- _Set task_:
Transcribe the full listing exactly, and drop every picture.

__________________________________________________

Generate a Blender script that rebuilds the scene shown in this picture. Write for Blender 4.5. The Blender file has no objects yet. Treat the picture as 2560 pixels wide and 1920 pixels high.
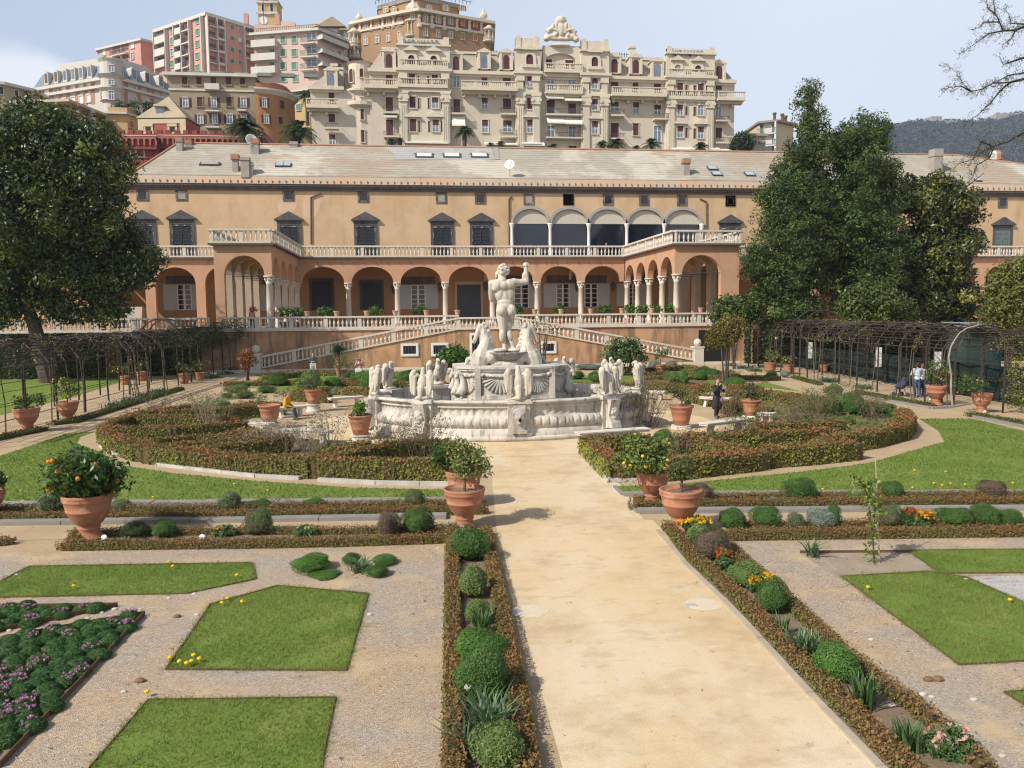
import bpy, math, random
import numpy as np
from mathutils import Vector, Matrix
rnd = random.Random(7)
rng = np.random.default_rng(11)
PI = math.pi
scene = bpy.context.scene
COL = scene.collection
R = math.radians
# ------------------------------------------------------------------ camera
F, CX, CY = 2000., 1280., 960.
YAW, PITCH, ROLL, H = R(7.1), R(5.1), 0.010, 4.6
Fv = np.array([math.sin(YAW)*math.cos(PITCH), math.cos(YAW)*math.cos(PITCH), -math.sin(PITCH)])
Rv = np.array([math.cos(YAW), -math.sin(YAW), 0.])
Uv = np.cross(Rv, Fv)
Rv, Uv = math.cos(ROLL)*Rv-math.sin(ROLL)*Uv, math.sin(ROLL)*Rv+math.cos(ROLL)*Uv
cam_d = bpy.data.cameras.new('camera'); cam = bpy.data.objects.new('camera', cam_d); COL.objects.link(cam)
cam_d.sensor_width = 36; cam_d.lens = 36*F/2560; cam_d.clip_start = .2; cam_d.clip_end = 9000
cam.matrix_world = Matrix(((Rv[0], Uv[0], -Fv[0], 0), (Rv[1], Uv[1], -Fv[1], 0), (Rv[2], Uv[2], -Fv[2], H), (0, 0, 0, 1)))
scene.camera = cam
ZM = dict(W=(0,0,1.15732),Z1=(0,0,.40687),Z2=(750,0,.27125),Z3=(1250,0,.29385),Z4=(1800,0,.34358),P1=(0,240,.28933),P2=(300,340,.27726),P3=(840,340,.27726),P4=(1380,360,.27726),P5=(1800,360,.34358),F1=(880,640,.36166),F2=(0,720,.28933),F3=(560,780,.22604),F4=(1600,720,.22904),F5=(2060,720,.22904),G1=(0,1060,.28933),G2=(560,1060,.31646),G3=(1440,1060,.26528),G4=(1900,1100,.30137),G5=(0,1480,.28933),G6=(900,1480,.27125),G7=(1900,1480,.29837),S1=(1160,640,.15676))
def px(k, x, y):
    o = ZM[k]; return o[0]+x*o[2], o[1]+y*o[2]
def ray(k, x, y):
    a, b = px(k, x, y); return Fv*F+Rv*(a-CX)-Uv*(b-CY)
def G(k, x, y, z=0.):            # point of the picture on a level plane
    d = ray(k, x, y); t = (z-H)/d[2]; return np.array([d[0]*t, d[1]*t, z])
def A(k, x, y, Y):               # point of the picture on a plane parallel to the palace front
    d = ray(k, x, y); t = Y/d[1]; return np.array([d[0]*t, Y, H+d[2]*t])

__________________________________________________

- _The result_:
Generate a Blender script that rebuilds the scene shown in this picture. Write for Blender 4.5. The Blender file has no objects yet. Treat the picture as 2560 pixels wide and 1920 pixels high.
import bpy, math, random
import numpy as np
from mathutils import Vector, Matrix
rnd = random.Random(7)
rng = np.random.default_rng(11)
PI = math.pi
scene = bpy.context.scene
COL = scene.collection
R = math.radians
# ------------------------------------------------------------------ camera
F, CX, CY = 2000., 1280., 960.
YAW, PITCH, ROLL, H = R(7.1), R(5.1), 0.010, 4.6
Fv = np.array([math.sin(YAW)*math.cos(PITCH), math.cos(YAW)*math.cos(PITCH), -math.sin(PITCH)])
Rv = np.array([math.cos(YAW), -math.sin(YAW), 0.])
Uv = np.cross(Rv, Fv)
Rv, Uv = math.cos(ROLL)*Rv-math.sin(ROLL)*Uv, math.sin(ROLL)*Rv+math.cos(ROLL)*Uv
cam_d = bpy.data.cameras.new('camera'); cam = bpy.data.objects.new('camera', cam_d); COL.objects.link(cam)
cam_d.sensor_width = 36; cam_d.lens = 36*F/2560; cam_d.clip_start = .2; cam_d.clip_end = 9000
cam.matrix_world = Matrix(((Rv[0], Uv[0], -Fv[0], 0), (Rv[1], Uv[1], -Fv[1], 0), (Rv[2], Uv[2], -Fv[2], H), (0, 0, 0, 1)))
scene.camera = cam
ZM = dict(W=(0,0,1.15732),Z1=(0,0,.40687),Z2=(750,0,.27125),Z3=(1250,0,.29385),Z4=(1800,0,.34358),P1=(0,240,.28933),P2=(300,340,.27726),P3=(840,340,.27726),P4=(1380,360,.27726),P5=(1800,360,.34358),F1=(880,640,.36166),F2=(0,720,.28933),F3=(560,780,.22604),F4=(1600,720,.22904),F5=(2060,720,.22904),G1=(0,1060,.28933),G2=(560,1060,.31646),G3=(1440,1060,.26528),G4=(1900,1100,.30137),G5=(0,1480,.28933),G6=(900,1480,.27125),G7=(1900,1480,.29837),S1=(1160,640,.15676))
def px(k, x, y):
    o = ZM[k]; return o[0]+x*o[2], o[1]+y*o[2]
def ray(k, x, y):
    a, b = px(k, x, y); return Fv*F+Rv*(a-CX)-Uv*(b-CY)
def G(k, x, y, z=0.):            # point of the picture on a level plane
    d = ray(k, x, y); t = (z-H)/d[2]; return np.array([d[0]*t, d[1]*t, z])
def A(k, x, y, Y):               # point of the picture on a plane parallel to the palace front
    d = ray(k, x, y); t = Y/d[1]; return np.array([d[0]*t, Y, H+d[2]*t])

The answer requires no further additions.